Spiritually, my desire/need for competency can cause a problem in my relationship with God.  In order for me to truly be “competent” in God’s eyes, I need to admit that I am actually completely incompetent without Him.  If I strive in myself to be competent, I will ALWAYS fail.  Often God and I don’t necessarily see eye-to-eye on how situations should be resolved.  And since I like to be right, it is often difficult for me to admit that God’s way was right and mine was wrong.  God will always be “righter” than I am.  I have to find the humility to admit that God is the only one who knows EVERYTHING…not me.

Being a perfectionist can make it very hard to be a Christian.  I will never and can never be a perfect Christian.  I will never be “good enough” and have a tendency to feel like I am a failure when it comes to serving God.  Someone once told me that “God loves failures.”  My response to that was, “That is before He saves them, after He expects some fruit from them.”  While my response is true, I need to not allow myself to think that God is going to condemn me for making mistakes or for not being perfect.  God in His grace and mercy looks past my short comings and desires for me to find my perfection in Him.

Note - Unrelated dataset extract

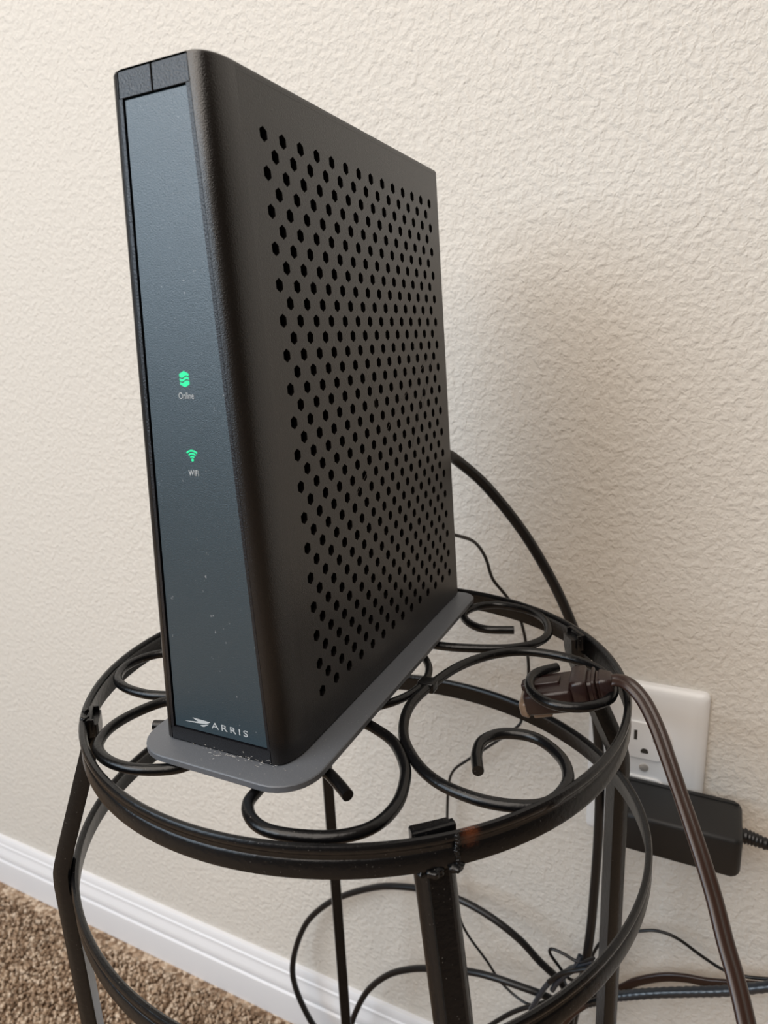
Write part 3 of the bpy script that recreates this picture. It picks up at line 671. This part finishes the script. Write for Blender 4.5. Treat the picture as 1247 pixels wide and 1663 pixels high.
V, F = sweep(PP, cp, up0=(0.75, -0.55, 0.35), twist=twist, scale=[1.0+0.12*min(1, i/90) for i in range(len(PP))])
mesh_obj('flat_cord', V, F, m_brown_cord, ext, True, autosmooth=60)
ax = axis.normalized(); sidev = Vector((1, 0, 0)); sidev = (sidev-ax*sidev.dot(ax)).normalized(); upv = sidev.cross(ax).normalized()
if upv.z < 0: upv = -upv
def pb(c, L0, L1, w0, w1, h0, h1, b=1.2, off=0.0):
    """tapered rounded block along the plug axis from L0 to L1"""
    st = [(L0, .82), (L0+b*.3, .94), (L0+b, 1.0), (L1-b, 1.0), (L1-b*.3, .94), (L1, .82)]
    R = []
    for l, k in st:
        t = (l-L0)/(L1-L0); wd = (w0+(w1-w0)*t)*k; h = (h0+(h1-h0)*t)*k
        R.append([c+ax*l+sidev*p[0]+upv*(p[1]+off) for p in round_rect(wd/2, h/2, min(2.0, h*0.22), 3)])
    return loft(R)
c0 = Vector((80.5, -72.5, 540.0))
mesh_obj('socket_block', *pb(c0, -2, 20.5, 22, 22, 10.5, 11.5, 1.6, -0.6), m_brown_plug, ext, True, autosmooth=45)
mesh_obj('socket_block_rib', *merge(pb(c0, -3.0, 15.0, 7, 7, 3.4, 3.4, 1.0, 5.0)), m_brown_plug, ext, True, autosmooth=45)
mesh_obj('socket_cover', *merge(pb(c0, -5.5, -1.0, 17, 20, 6, 9, 1.0, -3.5), pb(c0, 0, 9, 14, 14, 3, 3, .8, -7.5)), m_clear, ext, True, autosmooth=45)['label'] = 'small amber translucent cover piece'
mesh_obj('grip', *merge(pb(c0, 20, 27.5, 20, 19, 15, 15, 1.4, 0.4), pb(c0, 27, 30, 15, 14, 11, 11, .6, 0.6), pb(c0, 29.3, 31.2, 17, 16, 12.8, 12.4, .5, .8),
                        pb(c0, 31, 33, 13, 12, 10, 9.5, .5, 1.0), pb(c0, 32.4, 38.5, 13.5, 9.5, 10.5, 7.6, 1.0, 1.4)), m_brown_plug, ext, True, autosmooth=40)

# drop helper properties
for o in bpy.data.objects:
    if '_o' in o: del o['_o']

I believe that my desire for competency is something that God has given me.  But it can also be a great weakness that Satan uses against me.  My competency can be used by God for truly great things…if I let Him.  In order to let Him use me, I must learn a greater humility.  Philippians 2:3-8 says “Do nothing out of selfish ambition or vain conceit, but in humility consider others better than yourselves.  Each of you should look not only to your own interests, but also to the interests of others.  Your attitude should be the same as that of Christ Jesus: Who, being in very nature God, did not consider equality with God something to be grasped, but made Himself nothing, taking the very nature of a servant, being made in human likeness. And being found in appearance as a man, He humbled Himself and became obedient to death — even death on a cross!”